C’est d’ailleurs suite à la demande de ces chefs qu’Alice envisage de passer au bio. Pour le moment, elle élève ses volailles selon le principe de l’agriculture raisonnée, respectueuse de l’environnement et du bien-être de ses poules. Mais elle doit prendre en compte les contraintes économiques. Elle nourrit ses volailles avec le grain produit par son mari, céréalier à Billancelles. Or celui-ci utilise des produits chimiques même si ce n’est que sur une part restreinte de son exploitation, envahies par les mauvaises herbes.

Alice ne traite ses « poules de couleur » qu’avec l’homéopathie. Alors que c’est impossible de le faire pour ses poules plein air. « L’homéopathie demande une adaptation de traitement selon la poule. Elles sont toutes différentes. Il faut également prendre en compte le terrain sur lequel elles vivent, pour qu’on retrouve dans leur traitement le même type de plantes que dans leur environnement. » Un traitement difficile et assez coûteux.
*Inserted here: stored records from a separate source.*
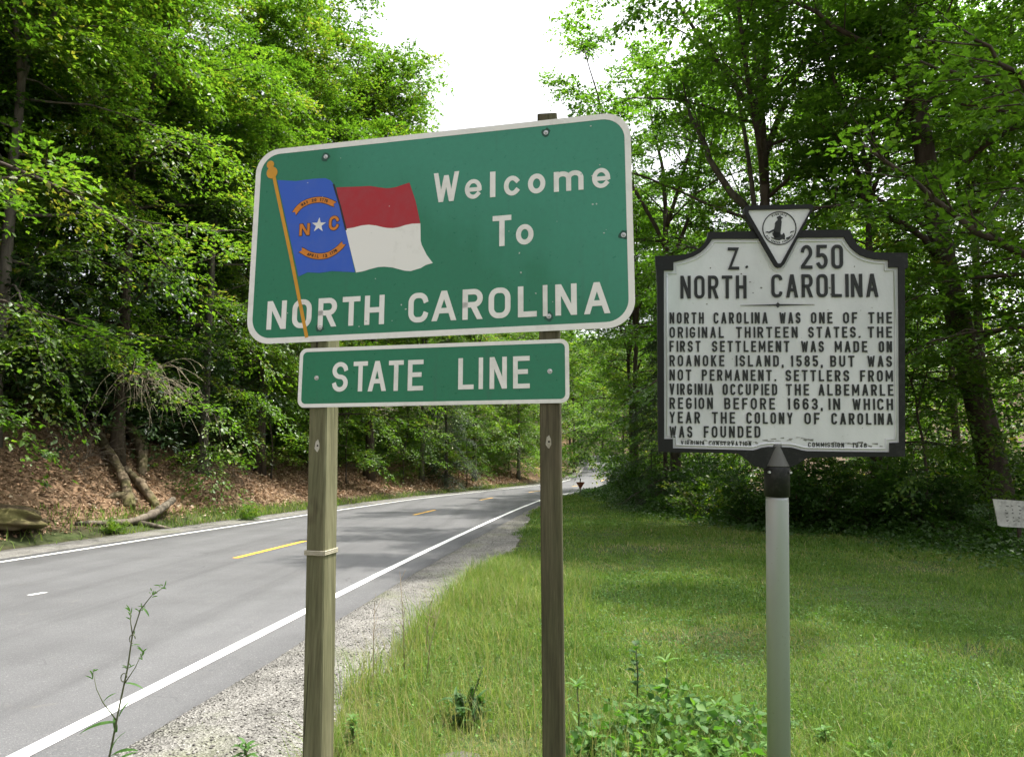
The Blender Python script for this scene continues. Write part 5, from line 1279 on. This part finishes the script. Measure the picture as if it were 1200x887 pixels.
def lawn():
    r = np.random.default_rng(21); X_, Y_, H_, W_, T_ = [], [], [], [], []
    for ylo, yhi, dens, hh, ww in ((-2, 2.6, 2600, .062, .0055), (2.6, 5, 6400, .062, .0042), (5, 8, 3600, .062, .0055), (8, 13, 1700, .062, .008), (13, 22, 680, .066, .013), (22, 40, 260, .075, .022), (40, 62, 90, .09, .035)):
        xr = min(16, .78 * yhi + 1.0); x0 = -1.6 if ylo < 20 else 0
        n = int((xr - x0) * (yhi - ylo) * dens)
        x = x0 + (xr - x0) * r.random(n); y = ylo + (yhi - ylo) * r.random(n)
        k = (x > lawn_l(y) - .05 + .22 * wob(x * 3, y * 3) * 1) & (x < wood_r(y) + 1.2) & (x < .78 * np.maximum(y, 2.6) + 1.0)
        x, y = x[k], y[k]; n = len(x)
        pat = wob(x * .9 + 3, y * .9); fine = wob(x * 4.1, y * 3.7 + 2)
        h = hh * r.uniform(.55, 1.5, n) * (1 + .5 * fine) * (1 + .3 * pat)
        tone = .48 + r.normal(0, .2, n) - .14 * fine + .22 * pat + .35 * (r.random(n) < .06)
        X_.append(x); Y_.append(y); H_.append(h); W_.append(np.full(n, ww) * r.uniform(.7, 1.4, n)); T_.append(tone)
    x, y, h, w, t = map(np.concatenate, (X_, Y_, H_, W_, T_))
    dry = (np.exp(-(((x - 4.0) / .5) ** 2 + ((y - 6.2) / .30) ** 2)) + np.exp(-(((x - 2.3) / 1.0) ** 2 + ((y - 14.0) / .8) ** 2)) + np.exp(-(((x - 1.1) / .6) ** 2 + ((y - 11.3) / .5) ** 2)) + .8 * np.exp(-(((x - 6.2) / .7) ** 2 + ((y - 11.0) / .5) ** 2))
           + .8 * np.exp(-(((x - 1.6) / .5) ** 2 + ((y - 6.6) / .35) ** 2)) + .8 * np.exp(-(((x + .05) / .25) ** 2 + ((y - 4.12) / .16) ** 2)))
    keep = r.random(len(x)) > dry * .85
    t = t + dry * .6 * (r.random(len(x)) < .75)
    blades("lawn_grass", x[keep], y[keep], h[keep], w[keep], r.uniform(.1, 1.15, keep.sum()), t[keep], seed=3)
    # taller meadow grass along the gravel and round the posts
    n = 50000
    y = 3.0 + 10 * r.random(n) ** 1.7; u = r.random(n) ** 1.25; x = lawn_l(y) - .08 + u * (1.35 + .05 * y)
    d = wob(x * 2.2, y * 2.2 + 5)
    k = r.random(n) < np.clip(.45 + .6 * d, .08, 1) * (1 - .75 * sm(.55, 1, u))
    x, y, d, u = x[k], y[k], d[k], u[k]; n = len(x)
    h = np.interp(y, [3, 5, 8, 13], [.27, .32, .25, .17]) * r.uniform(.35, 1.35, n) * (1 - .45 * u) * np.clip(1 + .55 * d, .5, 1.6)
    blades("meadow_grass", x, y, h, r.uniform(.0025, .0055, n) * np.interp(y, [3, 13], [1, 1.8]), r.uniform(.2, 1.25, n), .6 + r.normal(0, .2, n), seed=4)
    # rank grass in the near lawn
    n = 60000
    y = 3.0 + 7.5 * r.random(n) ** 1.5; x = -.4 + 7.6 * r.random(n); d = wob(x * 2.6 + 1, y * 2.6)
    k = (r.random(n) < np.clip(.3 + .7 * d + .5 * np.exp(-((x - .9) ** 2 / .5 + (y - 4.1) ** 2 / .25)), .03, 1) * (1 - .8 * sm(4.6, 6.6, y))) & (x > lawn_l(y) + .3); x, y = x[k], y[k]; n = len(x)
    blades("rank_grass", x, y, r.uniform(.08, .24, n) * np.interp(y, [5, 7], [1, .65]), r.uniform(.0022, .0045, n), r.uniform(.3, 1.3, n), .47 + r.normal(0, .22, n) + .12 * np.sin(x * 2.1) * np.sin(y * 2.6 + 1), seed=14)
    # flowering stalks: straw thin stems
    n = 1700
    y = 3.4 + 7 * r.random(n) ** 1.4; x = lawn_l(y) + r.random(n) ** 1.3 * 1.6
    blades("grass_seed_stalks", x, y, r.uniform(.25, .5, n), r.uniform(.002, .0035, n), r.uniform(.1, .5, n), r.uniform(.84, 1, n), seed=5)
    # far verge across the road
    n = 20000
    y = 10 + 55 * r.random(n) ** 1.3; t_ = r.random(n) ** 1.1 * np.interp(y, [14, 24, 30], [1.9, 1.0, .7]); x = pave_l(y) - 1.0 - t_
    d = wob(x * .8, y * .5); k = r.random(n) < np.clip(.5 + .6 * d, .05, 1) * np.interp(y, [20, 30], [1, .45]); x, y = x[k], y[k]; n = len(x)
    blades("verge_grass", x, y, r.uniform(.08, .26, n), r.uniform(.012, .03, n), r.uniform(.2, .8, n), .6 + r.normal(0, .2, n), seed=6)
    # sparse sprigs in the gravel
    n = 1400
    y = 3.3 + 9 * r.random(n) ** 1.4; x = pave_r(y) + .1 + r.random(n) * (lawn_l(y) - pave_r(y)); d = wob(x * 4, y * 4)
    k = r.random(n) < np.clip(d * 1.2, 0.03, 1); x, y = x[k], y[k]; n = len(x)
    blades("gravel_sprigs", x, y, r.uniform(.02, .07, n), r.uniform(.003, .006, n), r.uniform(.2, .9, n), .6 + r.normal(0, .2, n), seed=7)
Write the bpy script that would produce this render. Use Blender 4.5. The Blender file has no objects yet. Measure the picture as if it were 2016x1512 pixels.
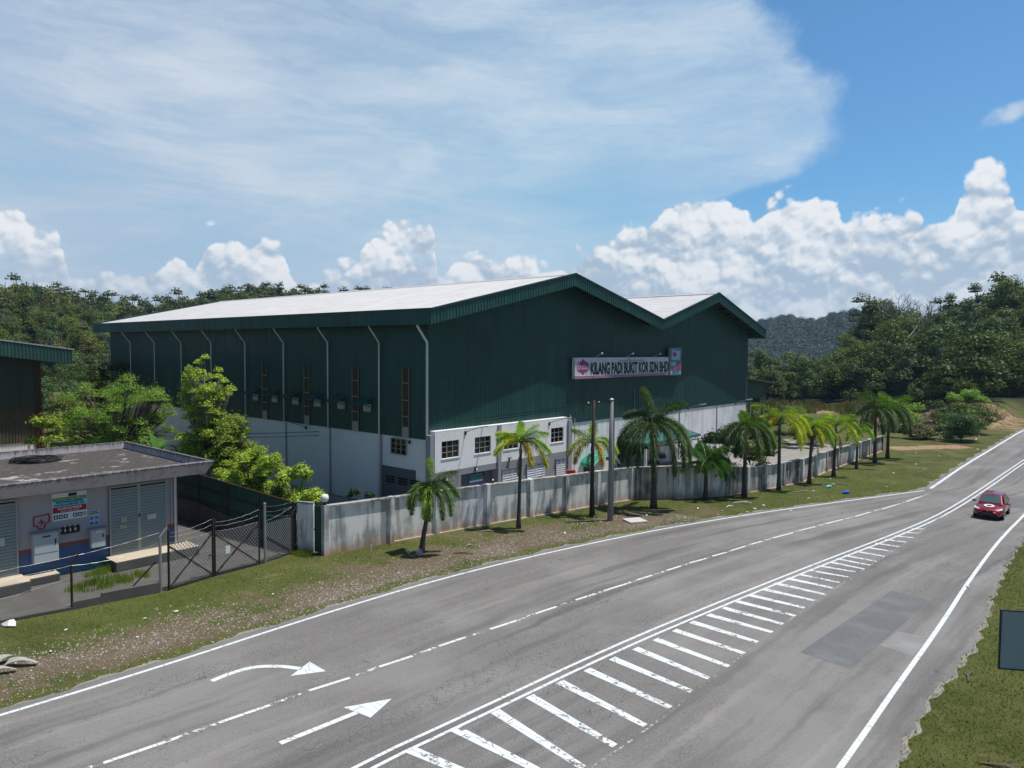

Alice accorde également une grande importance à l’agriculture locale. Elle est membre de Terres d’Eure-et-Loir, une marque créée et déposée par la chambre d’agriculture d’Eure-et-Loir, pour faire connaître au grand public les produits du terroir, comme les œufs d’Alice. Elle appartient également à l’association Le collège culinaire de France, dont le but est de mettre en valeur les pratiques de la culture gastronomique française et les métiers qui en sont issus. L’humoriste américain Bob Hope affirmait : « Si je devais pondre un œuf pour mon pays, je le ferais. » Alice, elle, fait pondre ses poules pour sa région.